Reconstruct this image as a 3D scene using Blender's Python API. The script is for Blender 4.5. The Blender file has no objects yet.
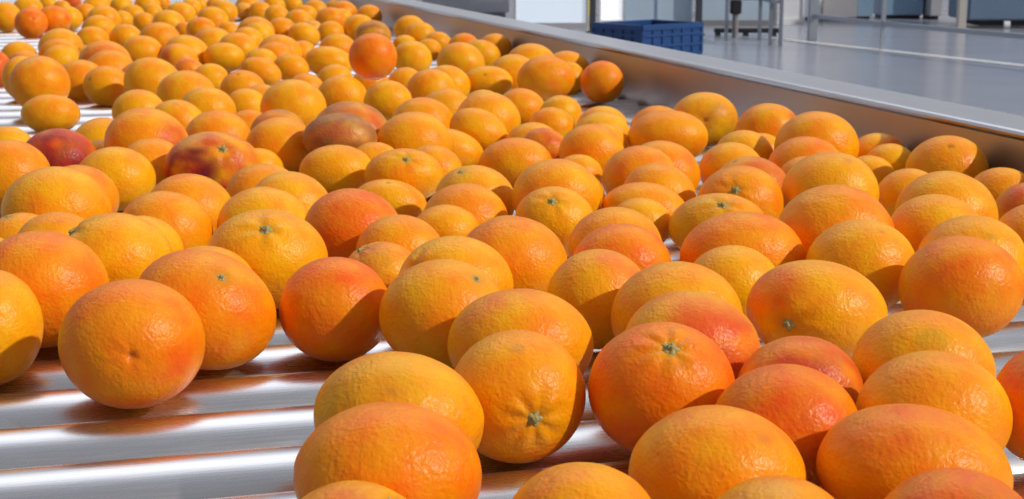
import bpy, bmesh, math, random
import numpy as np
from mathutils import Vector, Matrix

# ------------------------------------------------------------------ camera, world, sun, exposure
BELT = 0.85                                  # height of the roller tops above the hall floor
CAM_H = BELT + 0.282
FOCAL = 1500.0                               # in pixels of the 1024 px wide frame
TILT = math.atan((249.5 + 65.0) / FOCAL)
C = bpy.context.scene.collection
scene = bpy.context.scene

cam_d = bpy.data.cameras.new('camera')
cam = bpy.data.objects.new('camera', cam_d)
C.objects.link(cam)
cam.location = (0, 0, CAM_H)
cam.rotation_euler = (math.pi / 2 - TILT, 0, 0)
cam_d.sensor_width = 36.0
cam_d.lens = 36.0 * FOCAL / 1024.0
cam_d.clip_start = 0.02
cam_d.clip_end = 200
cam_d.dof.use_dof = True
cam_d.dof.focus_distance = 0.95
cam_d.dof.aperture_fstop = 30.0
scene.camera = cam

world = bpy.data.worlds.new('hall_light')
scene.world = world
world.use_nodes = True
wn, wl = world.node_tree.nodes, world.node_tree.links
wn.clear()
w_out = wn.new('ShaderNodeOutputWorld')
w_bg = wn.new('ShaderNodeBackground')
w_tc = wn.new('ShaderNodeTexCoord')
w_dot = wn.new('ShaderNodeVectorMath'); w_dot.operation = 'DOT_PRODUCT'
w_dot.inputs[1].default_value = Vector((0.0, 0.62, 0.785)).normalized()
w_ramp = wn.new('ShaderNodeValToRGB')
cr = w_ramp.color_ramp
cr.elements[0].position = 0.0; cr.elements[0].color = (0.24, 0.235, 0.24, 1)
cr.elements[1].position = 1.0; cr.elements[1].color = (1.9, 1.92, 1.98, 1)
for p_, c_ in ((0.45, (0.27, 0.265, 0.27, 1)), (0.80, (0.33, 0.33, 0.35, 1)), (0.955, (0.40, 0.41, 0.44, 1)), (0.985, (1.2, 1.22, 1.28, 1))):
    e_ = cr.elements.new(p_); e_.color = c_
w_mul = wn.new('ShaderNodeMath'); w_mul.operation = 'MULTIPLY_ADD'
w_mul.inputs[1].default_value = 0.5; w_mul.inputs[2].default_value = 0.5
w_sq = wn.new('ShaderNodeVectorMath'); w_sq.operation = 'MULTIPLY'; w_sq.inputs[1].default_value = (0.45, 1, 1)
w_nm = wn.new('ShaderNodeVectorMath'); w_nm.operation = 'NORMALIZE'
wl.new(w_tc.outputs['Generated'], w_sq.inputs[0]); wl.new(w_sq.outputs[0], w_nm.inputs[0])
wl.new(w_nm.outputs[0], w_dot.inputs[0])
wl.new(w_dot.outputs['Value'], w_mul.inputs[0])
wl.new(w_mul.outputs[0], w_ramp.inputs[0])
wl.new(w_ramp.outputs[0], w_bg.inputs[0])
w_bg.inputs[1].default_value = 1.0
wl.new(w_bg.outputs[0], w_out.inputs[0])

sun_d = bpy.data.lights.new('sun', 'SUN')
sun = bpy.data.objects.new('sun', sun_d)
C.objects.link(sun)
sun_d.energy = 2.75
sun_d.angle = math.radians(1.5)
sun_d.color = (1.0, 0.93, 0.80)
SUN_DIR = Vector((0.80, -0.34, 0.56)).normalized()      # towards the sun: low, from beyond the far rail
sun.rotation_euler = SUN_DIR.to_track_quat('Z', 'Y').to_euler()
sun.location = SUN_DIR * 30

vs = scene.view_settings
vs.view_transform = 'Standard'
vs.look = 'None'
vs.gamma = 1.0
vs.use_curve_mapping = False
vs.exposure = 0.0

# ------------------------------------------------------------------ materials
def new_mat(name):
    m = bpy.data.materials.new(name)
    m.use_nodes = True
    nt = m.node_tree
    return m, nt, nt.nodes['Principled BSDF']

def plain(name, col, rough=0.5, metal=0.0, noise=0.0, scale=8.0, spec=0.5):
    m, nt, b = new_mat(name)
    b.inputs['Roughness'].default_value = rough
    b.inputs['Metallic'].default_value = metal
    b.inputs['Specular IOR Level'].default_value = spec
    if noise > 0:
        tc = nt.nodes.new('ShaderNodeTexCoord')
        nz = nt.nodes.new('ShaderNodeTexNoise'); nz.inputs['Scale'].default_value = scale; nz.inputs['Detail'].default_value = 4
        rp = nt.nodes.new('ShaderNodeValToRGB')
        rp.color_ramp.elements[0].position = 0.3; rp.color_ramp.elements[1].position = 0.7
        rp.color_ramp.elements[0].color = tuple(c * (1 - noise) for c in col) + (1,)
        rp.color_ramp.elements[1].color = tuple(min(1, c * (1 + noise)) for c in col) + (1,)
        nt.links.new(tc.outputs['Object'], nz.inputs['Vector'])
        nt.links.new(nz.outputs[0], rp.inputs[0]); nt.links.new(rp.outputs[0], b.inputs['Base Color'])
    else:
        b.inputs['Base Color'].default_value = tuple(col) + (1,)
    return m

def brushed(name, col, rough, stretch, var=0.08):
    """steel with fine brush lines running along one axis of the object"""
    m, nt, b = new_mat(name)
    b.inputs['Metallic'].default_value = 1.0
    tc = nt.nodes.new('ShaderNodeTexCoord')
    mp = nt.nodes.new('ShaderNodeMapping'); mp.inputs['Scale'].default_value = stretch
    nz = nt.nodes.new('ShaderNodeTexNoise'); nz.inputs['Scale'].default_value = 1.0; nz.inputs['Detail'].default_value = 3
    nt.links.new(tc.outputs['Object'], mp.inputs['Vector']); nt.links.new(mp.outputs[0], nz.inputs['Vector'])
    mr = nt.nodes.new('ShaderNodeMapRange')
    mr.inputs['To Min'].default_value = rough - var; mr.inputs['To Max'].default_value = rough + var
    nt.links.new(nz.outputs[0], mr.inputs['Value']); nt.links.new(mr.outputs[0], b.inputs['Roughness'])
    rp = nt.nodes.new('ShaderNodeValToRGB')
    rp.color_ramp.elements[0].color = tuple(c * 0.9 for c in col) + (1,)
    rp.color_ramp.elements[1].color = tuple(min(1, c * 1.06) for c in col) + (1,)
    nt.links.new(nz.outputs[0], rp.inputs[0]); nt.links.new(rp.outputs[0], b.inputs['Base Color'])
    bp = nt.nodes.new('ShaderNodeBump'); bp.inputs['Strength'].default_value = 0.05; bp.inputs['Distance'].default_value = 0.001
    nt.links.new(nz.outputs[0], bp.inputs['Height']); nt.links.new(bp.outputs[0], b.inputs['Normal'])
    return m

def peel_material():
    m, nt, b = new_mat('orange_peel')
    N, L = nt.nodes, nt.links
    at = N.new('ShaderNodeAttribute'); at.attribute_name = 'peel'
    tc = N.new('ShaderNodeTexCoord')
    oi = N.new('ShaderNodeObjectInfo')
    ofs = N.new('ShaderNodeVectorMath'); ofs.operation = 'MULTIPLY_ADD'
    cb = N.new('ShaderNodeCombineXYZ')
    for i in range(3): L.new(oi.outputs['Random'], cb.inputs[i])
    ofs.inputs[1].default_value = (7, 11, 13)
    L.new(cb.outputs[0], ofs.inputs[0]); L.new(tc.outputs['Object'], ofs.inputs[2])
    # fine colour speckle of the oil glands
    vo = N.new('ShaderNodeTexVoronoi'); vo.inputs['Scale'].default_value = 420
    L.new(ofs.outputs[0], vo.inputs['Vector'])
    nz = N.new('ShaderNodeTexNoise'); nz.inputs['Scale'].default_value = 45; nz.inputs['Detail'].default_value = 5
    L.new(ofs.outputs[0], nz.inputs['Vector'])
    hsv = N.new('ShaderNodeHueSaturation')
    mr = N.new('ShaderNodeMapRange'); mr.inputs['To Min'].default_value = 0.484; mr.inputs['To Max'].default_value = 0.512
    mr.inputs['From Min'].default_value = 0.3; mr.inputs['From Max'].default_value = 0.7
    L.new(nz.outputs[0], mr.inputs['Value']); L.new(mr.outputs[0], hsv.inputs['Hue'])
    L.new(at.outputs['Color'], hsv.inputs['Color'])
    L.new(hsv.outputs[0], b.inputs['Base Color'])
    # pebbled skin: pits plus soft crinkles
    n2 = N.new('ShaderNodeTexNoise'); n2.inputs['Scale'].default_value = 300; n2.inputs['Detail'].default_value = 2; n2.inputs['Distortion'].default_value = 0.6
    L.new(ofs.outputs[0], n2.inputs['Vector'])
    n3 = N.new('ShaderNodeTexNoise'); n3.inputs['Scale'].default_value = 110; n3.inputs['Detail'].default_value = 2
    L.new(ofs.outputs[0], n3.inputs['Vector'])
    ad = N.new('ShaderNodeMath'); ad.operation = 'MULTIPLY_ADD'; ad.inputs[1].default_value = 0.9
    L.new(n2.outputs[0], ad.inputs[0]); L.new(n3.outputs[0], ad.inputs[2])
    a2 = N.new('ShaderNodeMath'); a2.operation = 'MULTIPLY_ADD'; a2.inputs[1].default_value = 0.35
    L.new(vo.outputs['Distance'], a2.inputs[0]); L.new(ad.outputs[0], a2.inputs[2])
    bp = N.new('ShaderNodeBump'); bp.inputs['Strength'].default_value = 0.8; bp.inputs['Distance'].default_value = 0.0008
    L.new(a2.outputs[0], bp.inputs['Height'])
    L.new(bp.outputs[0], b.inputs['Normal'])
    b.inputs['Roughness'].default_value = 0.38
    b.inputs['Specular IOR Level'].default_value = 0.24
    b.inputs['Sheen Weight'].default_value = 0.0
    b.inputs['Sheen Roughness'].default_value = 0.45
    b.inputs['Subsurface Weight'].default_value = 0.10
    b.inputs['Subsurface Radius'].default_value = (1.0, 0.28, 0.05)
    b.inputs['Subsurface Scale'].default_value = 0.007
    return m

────

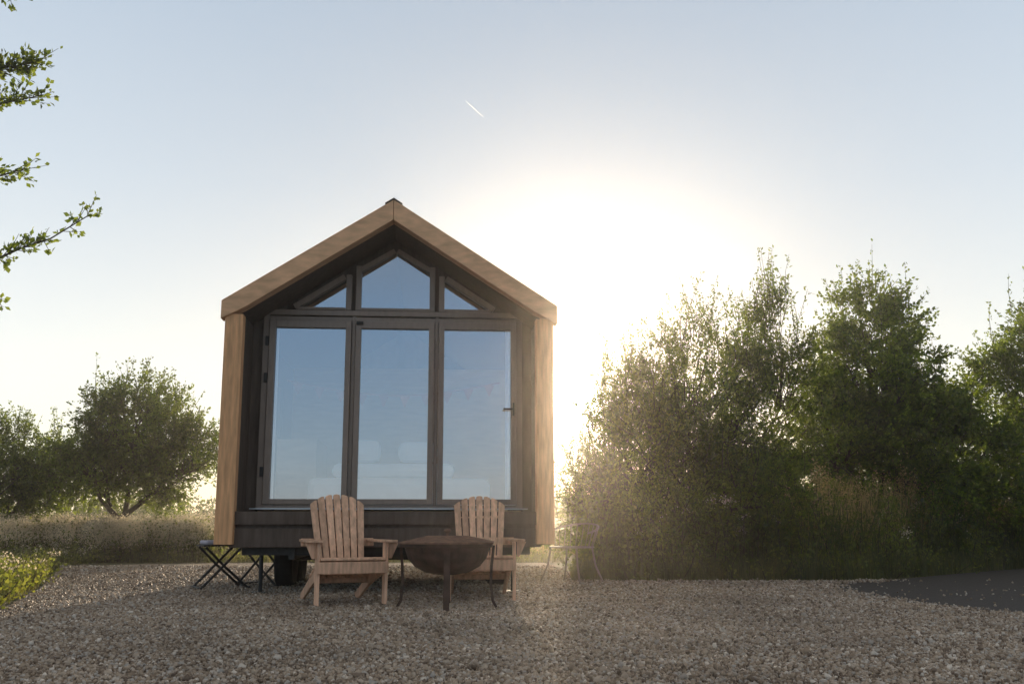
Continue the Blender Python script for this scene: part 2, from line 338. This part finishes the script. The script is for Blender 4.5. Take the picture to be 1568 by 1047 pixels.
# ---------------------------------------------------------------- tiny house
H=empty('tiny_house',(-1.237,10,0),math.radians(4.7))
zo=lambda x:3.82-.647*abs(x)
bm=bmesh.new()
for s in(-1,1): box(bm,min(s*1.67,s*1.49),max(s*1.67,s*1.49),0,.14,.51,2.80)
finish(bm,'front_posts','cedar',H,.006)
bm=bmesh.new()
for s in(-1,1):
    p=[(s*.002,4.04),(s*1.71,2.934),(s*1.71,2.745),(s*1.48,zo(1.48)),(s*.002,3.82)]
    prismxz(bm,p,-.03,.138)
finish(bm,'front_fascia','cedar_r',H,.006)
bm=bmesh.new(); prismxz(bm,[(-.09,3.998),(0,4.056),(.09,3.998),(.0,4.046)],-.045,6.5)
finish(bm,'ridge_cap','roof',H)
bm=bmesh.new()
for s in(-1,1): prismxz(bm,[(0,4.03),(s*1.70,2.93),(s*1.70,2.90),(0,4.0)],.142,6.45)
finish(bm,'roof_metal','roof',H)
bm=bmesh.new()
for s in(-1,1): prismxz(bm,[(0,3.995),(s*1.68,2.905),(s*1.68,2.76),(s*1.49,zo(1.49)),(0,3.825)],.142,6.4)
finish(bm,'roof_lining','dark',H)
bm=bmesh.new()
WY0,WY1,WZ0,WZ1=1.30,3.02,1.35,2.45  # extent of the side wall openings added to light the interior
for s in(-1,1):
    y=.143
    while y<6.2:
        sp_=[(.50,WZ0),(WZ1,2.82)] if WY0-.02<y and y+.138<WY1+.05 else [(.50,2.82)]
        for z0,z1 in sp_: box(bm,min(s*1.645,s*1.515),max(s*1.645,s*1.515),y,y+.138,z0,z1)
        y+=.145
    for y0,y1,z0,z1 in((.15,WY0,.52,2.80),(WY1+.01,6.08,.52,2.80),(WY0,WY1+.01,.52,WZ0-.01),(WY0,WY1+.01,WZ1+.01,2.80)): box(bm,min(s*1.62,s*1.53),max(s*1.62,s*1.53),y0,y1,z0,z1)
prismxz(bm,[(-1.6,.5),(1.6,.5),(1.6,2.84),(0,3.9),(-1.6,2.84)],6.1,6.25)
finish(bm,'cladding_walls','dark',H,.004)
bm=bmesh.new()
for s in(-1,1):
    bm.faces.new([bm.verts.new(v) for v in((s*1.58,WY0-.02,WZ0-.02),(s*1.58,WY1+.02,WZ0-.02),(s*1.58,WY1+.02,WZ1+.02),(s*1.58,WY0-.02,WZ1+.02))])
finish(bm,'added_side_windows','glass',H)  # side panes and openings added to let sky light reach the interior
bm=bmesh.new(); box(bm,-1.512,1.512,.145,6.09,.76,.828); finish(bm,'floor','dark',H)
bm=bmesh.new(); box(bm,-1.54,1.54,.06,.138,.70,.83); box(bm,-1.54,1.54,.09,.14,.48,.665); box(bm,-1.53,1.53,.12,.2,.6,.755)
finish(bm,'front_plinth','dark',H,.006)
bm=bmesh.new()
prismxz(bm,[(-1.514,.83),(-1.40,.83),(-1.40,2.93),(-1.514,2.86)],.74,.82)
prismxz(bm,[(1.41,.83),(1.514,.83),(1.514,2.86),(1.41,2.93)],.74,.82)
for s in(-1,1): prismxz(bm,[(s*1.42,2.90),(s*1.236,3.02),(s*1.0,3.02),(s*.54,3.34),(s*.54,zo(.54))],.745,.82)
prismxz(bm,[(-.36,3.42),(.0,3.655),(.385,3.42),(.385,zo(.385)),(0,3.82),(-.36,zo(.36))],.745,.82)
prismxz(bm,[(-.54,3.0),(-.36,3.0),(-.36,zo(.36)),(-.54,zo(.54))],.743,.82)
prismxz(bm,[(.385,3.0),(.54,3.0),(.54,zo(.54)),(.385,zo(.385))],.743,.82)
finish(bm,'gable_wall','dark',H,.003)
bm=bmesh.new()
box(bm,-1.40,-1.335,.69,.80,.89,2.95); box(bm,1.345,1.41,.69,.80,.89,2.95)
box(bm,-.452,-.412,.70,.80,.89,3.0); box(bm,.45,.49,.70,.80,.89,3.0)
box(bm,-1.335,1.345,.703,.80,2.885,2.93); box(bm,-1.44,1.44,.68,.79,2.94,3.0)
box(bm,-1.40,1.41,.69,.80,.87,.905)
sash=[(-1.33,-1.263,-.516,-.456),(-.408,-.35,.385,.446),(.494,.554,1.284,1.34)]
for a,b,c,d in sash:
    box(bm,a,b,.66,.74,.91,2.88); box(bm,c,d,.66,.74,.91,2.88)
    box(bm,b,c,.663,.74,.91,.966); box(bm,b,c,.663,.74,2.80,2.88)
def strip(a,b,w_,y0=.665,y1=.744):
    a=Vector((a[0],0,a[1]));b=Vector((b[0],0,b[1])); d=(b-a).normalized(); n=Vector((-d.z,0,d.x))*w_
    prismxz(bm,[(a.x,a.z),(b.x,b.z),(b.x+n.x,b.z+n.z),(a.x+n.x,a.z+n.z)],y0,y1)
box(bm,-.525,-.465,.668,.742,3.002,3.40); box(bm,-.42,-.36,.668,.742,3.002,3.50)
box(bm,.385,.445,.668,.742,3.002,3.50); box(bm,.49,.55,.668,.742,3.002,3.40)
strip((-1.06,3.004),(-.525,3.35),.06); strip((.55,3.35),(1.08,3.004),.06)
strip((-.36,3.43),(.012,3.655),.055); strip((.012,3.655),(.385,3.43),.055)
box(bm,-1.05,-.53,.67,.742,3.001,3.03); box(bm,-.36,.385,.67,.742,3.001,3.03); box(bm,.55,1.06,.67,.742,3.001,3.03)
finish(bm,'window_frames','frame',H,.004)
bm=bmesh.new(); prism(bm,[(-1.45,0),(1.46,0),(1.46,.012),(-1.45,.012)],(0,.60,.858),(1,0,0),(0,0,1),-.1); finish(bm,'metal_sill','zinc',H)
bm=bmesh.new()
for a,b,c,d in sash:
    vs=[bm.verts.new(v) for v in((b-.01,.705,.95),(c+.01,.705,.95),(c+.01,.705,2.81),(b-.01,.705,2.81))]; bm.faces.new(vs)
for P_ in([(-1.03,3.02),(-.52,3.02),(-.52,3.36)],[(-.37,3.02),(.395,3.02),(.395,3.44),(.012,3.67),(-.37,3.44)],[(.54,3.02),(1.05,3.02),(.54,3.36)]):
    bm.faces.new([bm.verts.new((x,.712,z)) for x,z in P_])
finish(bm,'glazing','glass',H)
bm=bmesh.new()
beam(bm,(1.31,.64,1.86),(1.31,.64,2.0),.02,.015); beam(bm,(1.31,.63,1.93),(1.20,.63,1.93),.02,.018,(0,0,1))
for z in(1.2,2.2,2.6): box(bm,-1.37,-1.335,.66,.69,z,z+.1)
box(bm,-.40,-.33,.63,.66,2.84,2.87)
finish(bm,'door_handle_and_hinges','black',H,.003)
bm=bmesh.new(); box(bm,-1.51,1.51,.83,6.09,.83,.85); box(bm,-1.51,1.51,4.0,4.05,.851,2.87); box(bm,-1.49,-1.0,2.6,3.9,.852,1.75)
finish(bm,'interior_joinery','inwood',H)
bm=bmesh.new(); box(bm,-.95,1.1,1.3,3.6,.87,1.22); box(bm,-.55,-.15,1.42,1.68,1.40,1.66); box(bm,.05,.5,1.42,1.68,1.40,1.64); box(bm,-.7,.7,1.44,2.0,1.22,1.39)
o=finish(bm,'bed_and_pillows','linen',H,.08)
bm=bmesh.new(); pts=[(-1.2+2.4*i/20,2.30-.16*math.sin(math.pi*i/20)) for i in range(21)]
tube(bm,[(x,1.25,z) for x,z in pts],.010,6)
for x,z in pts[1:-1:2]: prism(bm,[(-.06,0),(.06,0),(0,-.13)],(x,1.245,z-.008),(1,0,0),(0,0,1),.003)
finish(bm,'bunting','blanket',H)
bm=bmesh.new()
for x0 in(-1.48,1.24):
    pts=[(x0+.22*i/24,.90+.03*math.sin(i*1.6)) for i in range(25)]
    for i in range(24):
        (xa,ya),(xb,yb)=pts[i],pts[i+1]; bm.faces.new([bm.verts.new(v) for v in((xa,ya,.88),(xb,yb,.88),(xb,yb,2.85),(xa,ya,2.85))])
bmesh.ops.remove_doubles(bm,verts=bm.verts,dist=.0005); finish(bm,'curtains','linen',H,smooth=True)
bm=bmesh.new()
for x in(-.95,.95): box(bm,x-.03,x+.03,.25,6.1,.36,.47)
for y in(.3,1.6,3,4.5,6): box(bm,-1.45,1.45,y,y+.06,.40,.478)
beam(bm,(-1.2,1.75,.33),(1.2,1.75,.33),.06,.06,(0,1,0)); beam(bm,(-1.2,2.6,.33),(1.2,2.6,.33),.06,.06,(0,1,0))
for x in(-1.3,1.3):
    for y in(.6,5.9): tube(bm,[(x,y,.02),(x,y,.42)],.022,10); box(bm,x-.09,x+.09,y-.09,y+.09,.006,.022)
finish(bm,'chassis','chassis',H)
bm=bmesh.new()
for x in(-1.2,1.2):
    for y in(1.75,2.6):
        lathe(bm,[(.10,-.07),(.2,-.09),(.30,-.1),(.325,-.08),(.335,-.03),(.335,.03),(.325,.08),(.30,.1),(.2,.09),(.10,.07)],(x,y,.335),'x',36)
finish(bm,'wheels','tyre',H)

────

■ **Exercise directions**: Report only the number of lines that hold the string "Python" in this listing.

■ **Answer to the problem**: 2